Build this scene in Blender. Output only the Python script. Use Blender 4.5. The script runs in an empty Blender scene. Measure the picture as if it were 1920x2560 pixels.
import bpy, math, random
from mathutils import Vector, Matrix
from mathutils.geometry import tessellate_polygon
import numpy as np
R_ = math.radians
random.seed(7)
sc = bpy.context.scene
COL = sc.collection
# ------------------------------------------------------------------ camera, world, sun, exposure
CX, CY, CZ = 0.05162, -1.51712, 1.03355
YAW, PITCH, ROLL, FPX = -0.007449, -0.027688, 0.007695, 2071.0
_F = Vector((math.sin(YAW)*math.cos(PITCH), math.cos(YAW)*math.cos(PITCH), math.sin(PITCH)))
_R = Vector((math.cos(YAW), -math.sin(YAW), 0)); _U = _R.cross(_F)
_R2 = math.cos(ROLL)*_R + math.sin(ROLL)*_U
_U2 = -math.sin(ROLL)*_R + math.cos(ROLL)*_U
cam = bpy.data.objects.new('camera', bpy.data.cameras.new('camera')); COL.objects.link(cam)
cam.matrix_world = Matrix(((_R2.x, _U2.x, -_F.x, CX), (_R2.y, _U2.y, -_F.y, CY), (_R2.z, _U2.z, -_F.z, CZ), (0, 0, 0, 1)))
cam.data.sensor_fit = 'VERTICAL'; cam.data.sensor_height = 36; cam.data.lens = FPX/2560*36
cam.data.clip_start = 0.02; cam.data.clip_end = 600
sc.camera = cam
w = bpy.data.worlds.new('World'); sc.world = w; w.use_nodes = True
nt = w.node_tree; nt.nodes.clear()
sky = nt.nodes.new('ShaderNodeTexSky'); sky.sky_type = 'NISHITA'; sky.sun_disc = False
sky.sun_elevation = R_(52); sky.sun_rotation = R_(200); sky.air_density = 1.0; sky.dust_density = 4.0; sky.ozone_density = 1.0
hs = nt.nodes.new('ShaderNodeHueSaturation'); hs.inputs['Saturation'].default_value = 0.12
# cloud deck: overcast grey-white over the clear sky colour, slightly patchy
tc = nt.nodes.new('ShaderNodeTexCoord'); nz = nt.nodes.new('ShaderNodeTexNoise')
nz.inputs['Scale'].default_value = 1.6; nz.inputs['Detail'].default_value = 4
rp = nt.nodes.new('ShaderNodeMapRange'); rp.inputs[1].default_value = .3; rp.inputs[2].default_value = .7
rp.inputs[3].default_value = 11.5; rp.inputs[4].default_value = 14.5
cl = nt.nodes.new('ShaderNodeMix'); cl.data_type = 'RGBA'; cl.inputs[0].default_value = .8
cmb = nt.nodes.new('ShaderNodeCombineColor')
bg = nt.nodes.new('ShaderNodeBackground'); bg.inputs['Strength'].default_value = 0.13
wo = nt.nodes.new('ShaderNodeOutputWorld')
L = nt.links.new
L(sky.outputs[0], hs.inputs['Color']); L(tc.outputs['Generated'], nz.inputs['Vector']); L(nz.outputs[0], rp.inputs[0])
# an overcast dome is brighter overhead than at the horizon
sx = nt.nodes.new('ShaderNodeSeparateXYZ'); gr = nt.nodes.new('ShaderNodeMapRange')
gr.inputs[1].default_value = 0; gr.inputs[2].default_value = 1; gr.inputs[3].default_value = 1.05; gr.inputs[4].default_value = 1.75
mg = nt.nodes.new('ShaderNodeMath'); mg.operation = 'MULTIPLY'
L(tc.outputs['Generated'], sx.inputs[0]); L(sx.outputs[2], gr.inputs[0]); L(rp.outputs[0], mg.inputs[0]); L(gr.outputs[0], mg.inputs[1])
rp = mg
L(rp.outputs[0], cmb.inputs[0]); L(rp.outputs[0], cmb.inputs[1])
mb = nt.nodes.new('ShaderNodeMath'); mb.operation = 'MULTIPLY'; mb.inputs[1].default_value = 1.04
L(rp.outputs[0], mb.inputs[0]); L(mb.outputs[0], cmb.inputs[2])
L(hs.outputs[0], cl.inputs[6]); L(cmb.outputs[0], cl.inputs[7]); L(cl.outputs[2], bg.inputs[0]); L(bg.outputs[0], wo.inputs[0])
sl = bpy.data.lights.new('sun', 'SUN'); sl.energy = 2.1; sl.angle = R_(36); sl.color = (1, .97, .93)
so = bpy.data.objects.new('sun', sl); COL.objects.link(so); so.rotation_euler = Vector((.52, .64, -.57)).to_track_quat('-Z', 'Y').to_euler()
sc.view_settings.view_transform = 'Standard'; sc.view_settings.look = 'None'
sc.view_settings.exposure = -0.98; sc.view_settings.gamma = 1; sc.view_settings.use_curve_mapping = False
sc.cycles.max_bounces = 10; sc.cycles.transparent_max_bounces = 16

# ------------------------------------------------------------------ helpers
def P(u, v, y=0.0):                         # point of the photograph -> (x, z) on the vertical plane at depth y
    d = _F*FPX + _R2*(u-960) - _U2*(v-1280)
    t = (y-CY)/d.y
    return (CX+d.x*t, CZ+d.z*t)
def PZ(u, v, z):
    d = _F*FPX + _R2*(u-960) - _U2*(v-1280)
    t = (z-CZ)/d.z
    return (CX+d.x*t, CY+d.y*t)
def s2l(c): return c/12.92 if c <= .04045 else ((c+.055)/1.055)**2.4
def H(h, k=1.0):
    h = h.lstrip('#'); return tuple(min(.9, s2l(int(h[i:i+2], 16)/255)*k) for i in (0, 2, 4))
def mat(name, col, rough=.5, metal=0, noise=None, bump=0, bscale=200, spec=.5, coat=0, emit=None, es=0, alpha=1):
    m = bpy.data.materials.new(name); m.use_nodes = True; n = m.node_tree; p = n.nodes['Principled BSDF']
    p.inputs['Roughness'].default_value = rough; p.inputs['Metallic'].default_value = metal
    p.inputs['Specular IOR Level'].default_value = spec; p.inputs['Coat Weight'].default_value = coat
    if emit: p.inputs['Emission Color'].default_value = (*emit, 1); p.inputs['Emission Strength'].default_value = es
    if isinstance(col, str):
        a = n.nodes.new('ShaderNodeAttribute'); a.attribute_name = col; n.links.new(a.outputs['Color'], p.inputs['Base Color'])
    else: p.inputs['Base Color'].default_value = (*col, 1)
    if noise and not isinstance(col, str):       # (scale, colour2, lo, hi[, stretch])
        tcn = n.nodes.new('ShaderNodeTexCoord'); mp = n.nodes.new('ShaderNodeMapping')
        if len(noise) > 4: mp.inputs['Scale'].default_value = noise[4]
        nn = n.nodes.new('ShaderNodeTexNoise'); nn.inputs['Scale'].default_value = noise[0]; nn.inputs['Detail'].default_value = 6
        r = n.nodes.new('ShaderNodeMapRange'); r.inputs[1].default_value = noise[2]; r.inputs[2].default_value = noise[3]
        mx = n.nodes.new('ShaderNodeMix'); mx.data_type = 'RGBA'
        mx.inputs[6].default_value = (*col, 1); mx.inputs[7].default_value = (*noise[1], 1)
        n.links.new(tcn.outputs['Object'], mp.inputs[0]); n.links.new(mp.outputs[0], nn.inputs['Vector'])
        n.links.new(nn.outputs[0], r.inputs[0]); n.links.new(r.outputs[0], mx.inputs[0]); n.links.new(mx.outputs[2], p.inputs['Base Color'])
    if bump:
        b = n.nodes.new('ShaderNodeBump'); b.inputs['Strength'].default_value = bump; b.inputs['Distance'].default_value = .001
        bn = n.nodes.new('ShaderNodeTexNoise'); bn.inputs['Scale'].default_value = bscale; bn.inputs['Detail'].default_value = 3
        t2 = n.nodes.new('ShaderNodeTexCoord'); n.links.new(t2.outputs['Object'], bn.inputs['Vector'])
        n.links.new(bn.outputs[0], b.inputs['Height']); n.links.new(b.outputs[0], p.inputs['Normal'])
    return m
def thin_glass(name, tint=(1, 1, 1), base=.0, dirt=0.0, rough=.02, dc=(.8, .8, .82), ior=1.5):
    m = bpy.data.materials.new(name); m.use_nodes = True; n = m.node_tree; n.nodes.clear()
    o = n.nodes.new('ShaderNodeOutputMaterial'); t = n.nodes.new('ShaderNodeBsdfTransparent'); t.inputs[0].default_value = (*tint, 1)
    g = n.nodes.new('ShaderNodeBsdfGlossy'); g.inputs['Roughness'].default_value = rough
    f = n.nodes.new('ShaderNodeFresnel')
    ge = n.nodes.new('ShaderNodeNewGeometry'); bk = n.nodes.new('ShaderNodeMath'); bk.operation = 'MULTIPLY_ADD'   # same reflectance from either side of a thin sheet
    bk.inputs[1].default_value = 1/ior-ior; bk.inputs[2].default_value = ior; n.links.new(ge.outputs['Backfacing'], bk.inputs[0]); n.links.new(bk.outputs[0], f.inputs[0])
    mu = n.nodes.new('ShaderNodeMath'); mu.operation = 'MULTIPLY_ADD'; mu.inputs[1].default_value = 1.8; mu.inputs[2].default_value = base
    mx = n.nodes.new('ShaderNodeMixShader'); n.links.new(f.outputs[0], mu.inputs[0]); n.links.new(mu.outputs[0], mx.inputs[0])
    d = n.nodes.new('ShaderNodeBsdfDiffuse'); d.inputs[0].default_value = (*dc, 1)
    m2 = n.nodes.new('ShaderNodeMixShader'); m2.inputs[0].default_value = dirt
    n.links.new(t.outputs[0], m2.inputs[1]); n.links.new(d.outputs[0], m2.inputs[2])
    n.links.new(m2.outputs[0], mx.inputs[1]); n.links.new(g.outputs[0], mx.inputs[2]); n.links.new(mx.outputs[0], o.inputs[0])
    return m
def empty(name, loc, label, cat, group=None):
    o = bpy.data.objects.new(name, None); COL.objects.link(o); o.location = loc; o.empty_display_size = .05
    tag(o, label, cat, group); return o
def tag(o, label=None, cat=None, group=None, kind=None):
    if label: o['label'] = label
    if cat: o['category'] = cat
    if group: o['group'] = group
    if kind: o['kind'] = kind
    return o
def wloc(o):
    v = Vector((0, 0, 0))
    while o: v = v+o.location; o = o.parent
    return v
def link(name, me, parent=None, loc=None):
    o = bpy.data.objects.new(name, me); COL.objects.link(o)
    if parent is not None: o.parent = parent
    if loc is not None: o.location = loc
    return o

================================

Requirements> Take every line above carrying "scene" and return it.

Answer for the task>
Build this scene in Blender. Output only the Python script. Use Blender 4.5. The script runs in an empty Blender scene. Measure the picture as if it were 1920x2560 pixels.
sc = bpy.context.scene